_Data lines_
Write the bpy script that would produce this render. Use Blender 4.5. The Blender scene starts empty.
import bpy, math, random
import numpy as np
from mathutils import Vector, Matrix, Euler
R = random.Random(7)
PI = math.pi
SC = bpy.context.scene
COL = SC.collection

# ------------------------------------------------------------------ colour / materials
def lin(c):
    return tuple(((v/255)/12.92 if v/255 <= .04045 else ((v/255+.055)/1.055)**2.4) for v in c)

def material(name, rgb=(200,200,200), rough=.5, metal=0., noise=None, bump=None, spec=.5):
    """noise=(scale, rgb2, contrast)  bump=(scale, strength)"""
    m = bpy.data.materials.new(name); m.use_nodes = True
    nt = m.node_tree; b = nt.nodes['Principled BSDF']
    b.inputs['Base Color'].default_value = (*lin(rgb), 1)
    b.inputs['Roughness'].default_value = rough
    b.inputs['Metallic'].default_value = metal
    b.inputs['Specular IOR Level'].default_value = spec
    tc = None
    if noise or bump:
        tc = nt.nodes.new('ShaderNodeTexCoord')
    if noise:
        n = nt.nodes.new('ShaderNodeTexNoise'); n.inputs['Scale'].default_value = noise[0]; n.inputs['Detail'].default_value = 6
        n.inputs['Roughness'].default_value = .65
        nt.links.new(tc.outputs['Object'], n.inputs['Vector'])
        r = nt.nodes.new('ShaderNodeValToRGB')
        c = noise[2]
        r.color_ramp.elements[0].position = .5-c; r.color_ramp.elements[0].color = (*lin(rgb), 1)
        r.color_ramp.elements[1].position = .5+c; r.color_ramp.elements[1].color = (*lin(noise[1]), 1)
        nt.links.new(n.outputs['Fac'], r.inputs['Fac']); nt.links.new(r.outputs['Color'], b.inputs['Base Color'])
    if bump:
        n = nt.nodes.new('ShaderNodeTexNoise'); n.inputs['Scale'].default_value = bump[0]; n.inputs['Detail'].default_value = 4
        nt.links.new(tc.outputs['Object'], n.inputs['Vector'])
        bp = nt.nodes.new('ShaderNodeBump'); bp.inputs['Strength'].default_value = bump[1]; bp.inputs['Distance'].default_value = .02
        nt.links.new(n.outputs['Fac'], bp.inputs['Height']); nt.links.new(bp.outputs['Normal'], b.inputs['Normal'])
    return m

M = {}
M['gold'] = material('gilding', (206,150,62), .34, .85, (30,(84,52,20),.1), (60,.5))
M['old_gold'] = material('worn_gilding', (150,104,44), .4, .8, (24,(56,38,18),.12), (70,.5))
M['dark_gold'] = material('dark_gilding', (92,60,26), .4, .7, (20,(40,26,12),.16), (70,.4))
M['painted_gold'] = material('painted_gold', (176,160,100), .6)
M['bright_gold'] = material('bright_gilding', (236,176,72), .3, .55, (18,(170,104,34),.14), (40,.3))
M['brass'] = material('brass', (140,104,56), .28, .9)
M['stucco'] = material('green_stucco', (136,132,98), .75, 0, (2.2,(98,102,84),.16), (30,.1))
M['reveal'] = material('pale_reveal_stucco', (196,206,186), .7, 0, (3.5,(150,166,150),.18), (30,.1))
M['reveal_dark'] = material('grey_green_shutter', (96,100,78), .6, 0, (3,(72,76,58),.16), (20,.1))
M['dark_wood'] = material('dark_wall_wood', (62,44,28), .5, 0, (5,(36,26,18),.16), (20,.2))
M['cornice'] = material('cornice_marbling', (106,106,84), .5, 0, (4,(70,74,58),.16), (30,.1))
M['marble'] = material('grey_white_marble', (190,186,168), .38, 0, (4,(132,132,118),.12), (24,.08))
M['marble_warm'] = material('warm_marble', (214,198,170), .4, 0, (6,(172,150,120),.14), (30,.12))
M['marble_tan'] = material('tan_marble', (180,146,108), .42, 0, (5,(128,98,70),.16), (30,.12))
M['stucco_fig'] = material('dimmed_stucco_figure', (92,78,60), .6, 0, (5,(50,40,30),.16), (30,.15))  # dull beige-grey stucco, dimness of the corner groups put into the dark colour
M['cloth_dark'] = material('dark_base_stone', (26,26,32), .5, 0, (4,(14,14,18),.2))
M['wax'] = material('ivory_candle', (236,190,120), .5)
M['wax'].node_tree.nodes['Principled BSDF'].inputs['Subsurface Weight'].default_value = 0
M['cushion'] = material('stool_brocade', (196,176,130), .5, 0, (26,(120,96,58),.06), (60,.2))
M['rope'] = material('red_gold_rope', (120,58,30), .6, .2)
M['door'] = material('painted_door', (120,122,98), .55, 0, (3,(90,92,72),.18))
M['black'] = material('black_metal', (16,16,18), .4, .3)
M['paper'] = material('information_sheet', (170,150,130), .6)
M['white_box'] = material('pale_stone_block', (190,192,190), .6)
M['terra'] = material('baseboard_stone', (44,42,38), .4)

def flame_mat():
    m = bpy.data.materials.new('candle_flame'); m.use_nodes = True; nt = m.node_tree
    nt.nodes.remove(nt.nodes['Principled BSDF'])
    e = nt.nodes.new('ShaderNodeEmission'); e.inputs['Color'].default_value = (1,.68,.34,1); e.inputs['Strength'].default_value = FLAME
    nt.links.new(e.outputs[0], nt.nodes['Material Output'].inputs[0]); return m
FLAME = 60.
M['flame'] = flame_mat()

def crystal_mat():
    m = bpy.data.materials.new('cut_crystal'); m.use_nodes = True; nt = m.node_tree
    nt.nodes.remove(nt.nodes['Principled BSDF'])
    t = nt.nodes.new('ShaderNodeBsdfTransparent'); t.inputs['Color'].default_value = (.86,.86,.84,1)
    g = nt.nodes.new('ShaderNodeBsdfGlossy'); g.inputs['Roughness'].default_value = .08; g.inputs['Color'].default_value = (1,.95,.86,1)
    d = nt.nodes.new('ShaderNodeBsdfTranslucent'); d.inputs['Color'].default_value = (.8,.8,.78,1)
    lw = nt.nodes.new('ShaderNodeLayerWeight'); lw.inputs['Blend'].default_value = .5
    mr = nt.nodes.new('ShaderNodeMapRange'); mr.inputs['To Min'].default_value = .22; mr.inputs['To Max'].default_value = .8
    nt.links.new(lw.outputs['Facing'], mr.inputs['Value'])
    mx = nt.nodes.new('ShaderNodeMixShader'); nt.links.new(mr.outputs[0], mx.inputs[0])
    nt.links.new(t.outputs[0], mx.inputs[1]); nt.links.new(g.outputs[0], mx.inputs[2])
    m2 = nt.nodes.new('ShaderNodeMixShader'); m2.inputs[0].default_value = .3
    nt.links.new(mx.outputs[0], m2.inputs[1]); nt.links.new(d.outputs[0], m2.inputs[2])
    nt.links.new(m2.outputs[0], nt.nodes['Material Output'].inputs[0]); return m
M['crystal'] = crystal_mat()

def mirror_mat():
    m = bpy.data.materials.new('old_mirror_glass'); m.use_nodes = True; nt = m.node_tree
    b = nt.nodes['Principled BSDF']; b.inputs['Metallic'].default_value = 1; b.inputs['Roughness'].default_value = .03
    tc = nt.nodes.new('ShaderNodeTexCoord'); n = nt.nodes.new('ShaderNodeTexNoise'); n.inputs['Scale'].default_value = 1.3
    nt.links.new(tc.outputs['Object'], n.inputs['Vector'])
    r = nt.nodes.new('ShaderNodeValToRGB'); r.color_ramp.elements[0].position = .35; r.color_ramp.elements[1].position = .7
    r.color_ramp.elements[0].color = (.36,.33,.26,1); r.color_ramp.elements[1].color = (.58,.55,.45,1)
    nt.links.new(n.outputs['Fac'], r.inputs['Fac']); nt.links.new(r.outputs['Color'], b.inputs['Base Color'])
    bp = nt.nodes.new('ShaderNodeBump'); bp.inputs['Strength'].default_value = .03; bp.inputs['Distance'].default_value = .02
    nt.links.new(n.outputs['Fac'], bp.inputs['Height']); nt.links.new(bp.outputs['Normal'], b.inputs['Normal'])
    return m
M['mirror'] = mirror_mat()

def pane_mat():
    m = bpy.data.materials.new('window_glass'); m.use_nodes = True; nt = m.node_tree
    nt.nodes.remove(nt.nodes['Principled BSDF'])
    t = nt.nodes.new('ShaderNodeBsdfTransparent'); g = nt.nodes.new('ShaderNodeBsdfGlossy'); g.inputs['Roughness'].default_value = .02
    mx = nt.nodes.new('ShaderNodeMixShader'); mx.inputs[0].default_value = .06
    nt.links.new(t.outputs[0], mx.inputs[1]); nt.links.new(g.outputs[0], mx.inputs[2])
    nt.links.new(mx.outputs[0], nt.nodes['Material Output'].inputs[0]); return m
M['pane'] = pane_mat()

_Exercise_
Pull out each line holding the string "scene".

_Answer for this exercise_
Write the bpy script that would produce this render. Use Blender 4.5. The Blender scene starts empty.
SC = bpy.context.scene